The first thing they did was brainstorm cool shots that would like to see. ‘ I really like the idea of them all being trapped, and that Vader’s going to kill every single one of them, and potentially the only thing that can escape is the card that Princess Leia gives to R2-D2.”

But Edwards also made sure that anything Vader did in the sequence had to have been done in previous films, such as force choking,  levitating people, and slashing him with his lightsaber. No knew abilities were given to him.

Edwards liked the idea that the only thing that can escape Darth Vader is the Death Star plans.

Creating the Death Star Plans

The corridor sequence recalls the first sighting of Darth Vader in A New Hope after he boards Princess Leia’s ship.

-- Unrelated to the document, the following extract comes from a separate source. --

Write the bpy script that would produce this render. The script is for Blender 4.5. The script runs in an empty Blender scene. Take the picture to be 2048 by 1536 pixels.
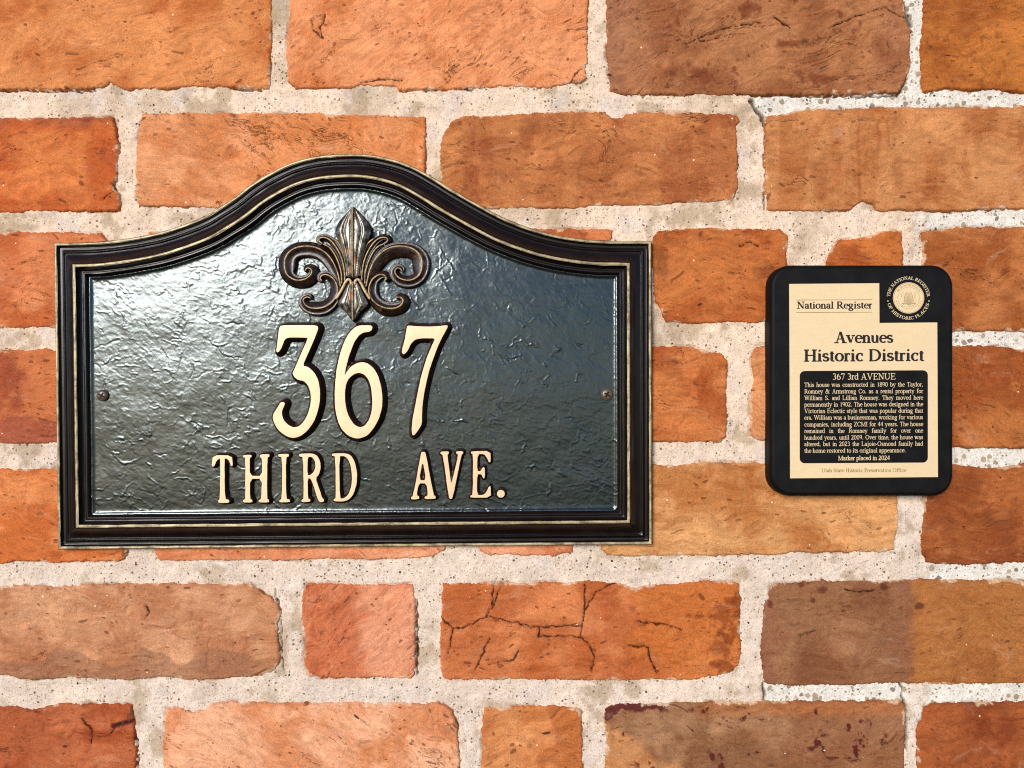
import bpy, math, random
import numpy as np
from mathutils import Vector
from mathutils.geometry import delaunay_2d_cdt

# ------------------------------------------------------------------ camera, sky, sun, exposure
S = 1 / 3000.0            # metres per wall unit (about 0.33 mm)
F = 1593.0                # camera distance in wall units
CX, CY = 1024.0, 768.0
sc = bpy.context.scene
COL = sc.collection

cam_d = bpy.data.cameras.new('camera')
cam_d.sensor_width = 36.0
cam_d.lens = F / 2048.0 * 36.0
cam_d.clip_start = 0.01
cam_d.clip_end = 500.0
cam = bpy.data.objects.new('camera', cam_d)
cam.location = (0, -F * S, 0)
cam.rotation_euler = (math.radians(90), 0, 0)
COL.objects.link(cam)
sc.camera = cam

SUN_EL, SUN_AZ = math.radians(17.5), math.radians(-24)     # azimuth measured from straight behind the camera, negative = left
world = bpy.data.worlds.new("World")
sc.world = world
world.use_nodes = True
wn = world.node_tree.nodes
wl = world.node_tree.links
wn.clear()
sky = wn.new('ShaderNodeTexSky')
sky.sky_type = 'NISHITA'
sky.sun_disc = False
sky.sun_elevation = SUN_EL
sky.sun_rotation = math.radians(180) - SUN_AZ
sky.air_density = 0.7
sky.dust_density = 0.2
sky.ozone_density = 4.0
bg = wn.new('ShaderNodeBackground')
bg.inputs['Strength'].default_value = 0.05
wo = wn.new('ShaderNodeOutputWorld')
wl.new(sky.outputs[0], bg.inputs[0])
wl.new(bg.outputs[0], wo.inputs[0])

sun_d = bpy.data.lights.new('sun', 'SUN')
sun_d.energy = 1.5
sun_d.angle = math.radians(27)
sun_d.color = (1.0, 0.965, 0.915)
sun = bpy.data.objects.new('sun', sun_d)
sdir = Vector((math.sin(SUN_AZ) * math.cos(SUN_EL), -math.cos(SUN_AZ) * math.cos(SUN_EL), math.sin(SUN_EL)))
sun.rotation_euler = sdir.to_track_quat('Z', 'Y').to_euler()
sun.location = sdir * 3
COL.objects.link(sun)

vs = sc.view_settings
vs.view_transform = 'Standard'
vs.look = 'None'
vs.exposure = 1.38
vs.gamma = 1.0
sc.cycles.use_denoising = False
sc.cycles.filter_width = 1.1

# ------------------------------------------------------------------ helpers
def lin(c, k=1.0):
    a = np.asarray(c, float) / 255.0
    return np.where(a <= 0.04045, a / 12.92, ((a + 0.055) / 1.055) ** 2.4) * k

def hash2(ix, iy, seed):
    h = (ix.astype(np.int64) * 374761393 + iy.astype(np.int64) * 668265263 + seed * 1442695041) & 0xffffffff
    h = ((h ^ (h >> 13)) * 1274126177) & 0xffffffff
    h = ((h ^ (h >> 16)) * 2246822519) & 0xffffffff
    h = h ^ (h >> 15)
    return (h & 0xffffff) / float(0xffffff)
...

The corridor sequence is also the first time we see the MacGuffin of the film: the Death Star plans.

Edwards explained that no prop remains from A New Hope of the plans. They had to determine as close as they could what the plans look like from a watching Princess Leia insert the disk into R2-D2 from a close-up on the Blu-ray of A New Hope.

“…[T]hat’s all we had to base this card on. So it looked like they’d made a kind of credit card, but also with a disk in it, like a gold disk.

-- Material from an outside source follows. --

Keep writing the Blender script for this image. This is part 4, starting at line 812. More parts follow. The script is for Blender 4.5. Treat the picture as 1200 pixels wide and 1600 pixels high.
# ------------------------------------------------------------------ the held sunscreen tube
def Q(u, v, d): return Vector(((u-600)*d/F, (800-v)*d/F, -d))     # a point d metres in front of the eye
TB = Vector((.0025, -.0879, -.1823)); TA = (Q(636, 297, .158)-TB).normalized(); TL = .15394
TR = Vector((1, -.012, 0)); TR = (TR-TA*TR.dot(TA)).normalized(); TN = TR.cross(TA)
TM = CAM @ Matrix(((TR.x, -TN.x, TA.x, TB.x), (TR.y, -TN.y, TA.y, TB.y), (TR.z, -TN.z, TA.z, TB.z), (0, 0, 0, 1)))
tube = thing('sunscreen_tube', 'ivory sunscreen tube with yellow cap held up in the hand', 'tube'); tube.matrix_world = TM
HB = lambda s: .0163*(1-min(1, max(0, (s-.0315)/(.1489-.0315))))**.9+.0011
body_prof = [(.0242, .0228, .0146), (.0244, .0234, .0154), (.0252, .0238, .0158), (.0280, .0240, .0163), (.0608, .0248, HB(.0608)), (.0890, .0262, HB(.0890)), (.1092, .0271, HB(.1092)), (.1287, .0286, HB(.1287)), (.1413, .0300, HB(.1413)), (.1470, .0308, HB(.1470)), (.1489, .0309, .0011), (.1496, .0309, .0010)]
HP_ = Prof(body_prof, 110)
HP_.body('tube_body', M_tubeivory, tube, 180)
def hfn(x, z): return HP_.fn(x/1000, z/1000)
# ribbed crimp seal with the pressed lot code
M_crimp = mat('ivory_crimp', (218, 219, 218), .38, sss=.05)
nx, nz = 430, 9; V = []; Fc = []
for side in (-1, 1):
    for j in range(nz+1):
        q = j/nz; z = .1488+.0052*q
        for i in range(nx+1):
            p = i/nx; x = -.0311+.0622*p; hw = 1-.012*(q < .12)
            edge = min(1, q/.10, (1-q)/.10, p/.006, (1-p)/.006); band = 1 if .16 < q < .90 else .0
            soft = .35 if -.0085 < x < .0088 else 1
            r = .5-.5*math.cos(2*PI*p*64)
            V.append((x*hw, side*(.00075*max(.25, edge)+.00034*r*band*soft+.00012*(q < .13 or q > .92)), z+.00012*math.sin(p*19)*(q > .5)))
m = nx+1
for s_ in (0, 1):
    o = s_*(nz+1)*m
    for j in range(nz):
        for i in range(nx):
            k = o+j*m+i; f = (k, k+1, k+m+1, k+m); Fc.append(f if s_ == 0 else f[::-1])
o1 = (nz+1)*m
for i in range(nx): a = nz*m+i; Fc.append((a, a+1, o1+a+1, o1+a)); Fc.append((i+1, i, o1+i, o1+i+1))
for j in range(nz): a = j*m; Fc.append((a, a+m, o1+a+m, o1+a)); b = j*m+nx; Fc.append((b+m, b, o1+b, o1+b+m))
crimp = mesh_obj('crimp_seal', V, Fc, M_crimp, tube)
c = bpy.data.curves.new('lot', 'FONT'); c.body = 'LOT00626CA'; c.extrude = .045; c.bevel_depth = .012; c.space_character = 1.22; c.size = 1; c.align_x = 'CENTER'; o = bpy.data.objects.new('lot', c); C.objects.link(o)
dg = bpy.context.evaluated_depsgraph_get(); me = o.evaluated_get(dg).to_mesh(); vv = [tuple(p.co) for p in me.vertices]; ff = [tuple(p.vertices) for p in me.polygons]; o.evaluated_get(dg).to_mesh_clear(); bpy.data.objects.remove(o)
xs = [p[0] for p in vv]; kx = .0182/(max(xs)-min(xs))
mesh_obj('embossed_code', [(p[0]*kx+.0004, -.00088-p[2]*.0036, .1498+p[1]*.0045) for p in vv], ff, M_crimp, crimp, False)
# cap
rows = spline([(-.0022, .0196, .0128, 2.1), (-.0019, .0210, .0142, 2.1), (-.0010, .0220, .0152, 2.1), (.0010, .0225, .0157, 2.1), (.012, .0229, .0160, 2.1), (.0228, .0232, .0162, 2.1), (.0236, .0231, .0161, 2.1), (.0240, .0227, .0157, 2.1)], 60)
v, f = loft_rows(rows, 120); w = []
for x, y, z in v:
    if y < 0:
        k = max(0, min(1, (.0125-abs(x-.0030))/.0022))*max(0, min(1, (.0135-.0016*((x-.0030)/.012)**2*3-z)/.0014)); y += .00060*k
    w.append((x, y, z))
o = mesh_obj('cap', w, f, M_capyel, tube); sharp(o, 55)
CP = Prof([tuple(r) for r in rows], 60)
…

The Props Department, you know, suggested a few different ideas of trying to match that perfectly.”

No props of the Death Star plans existed, so Edwards analyzed a close-up of the Death Star plans in a blu-ray of A New Hope.

Lighting the Scene

Darth Vader makes his horrific presence known to the Rebels when he ignites his lightsaber in the corridor. It’s a dramatic effect. The whole sequence is illuminated by red light.

The DOP, Greg suggested using a ‘real’ lightsaber. Real in the the sense that the prop would light-up like a lightsaber and illumine the corridor. But as is often the case, the scene needed extra help from the lighting department to create the desired effect.

“…[W]hen you turn it on, you just see the lightsaber, you can’t see Vader, you just see the lightsaber,” said Edwards. “So we put a light behind Vader and smoked up the background, so that as it was synchronized, as the lightsaber turns on, the background illuminates and you see the silhouette ’cause it feels like the most iconic thing about Vader is that silhouette.”

Camera Shots

The corridor sequence continued the amalgamation of classical and modern techniques to give it that continuity with A New Hope, while still giving audiences the experience of a modern film.

“We tried to do a mixture of the very classical, very considered camera moves, you know, that you saw in the original trilogy,” Edwards explained, “and then sort of more frenetic, handheld, sort of embedded photography and this sequence, I really like the way it sort of inter-cuts both styles and I think that contrast is what keeps it energetic.”

There’s no doubt that Edwards is an intuitive director. Under the gun, he made the right decisions to bring the scene together from conception to finished and in the can in just three days. The end result is that this one scene of Darth Vader in Rogue One rivals all his other appearances in the original trilogy.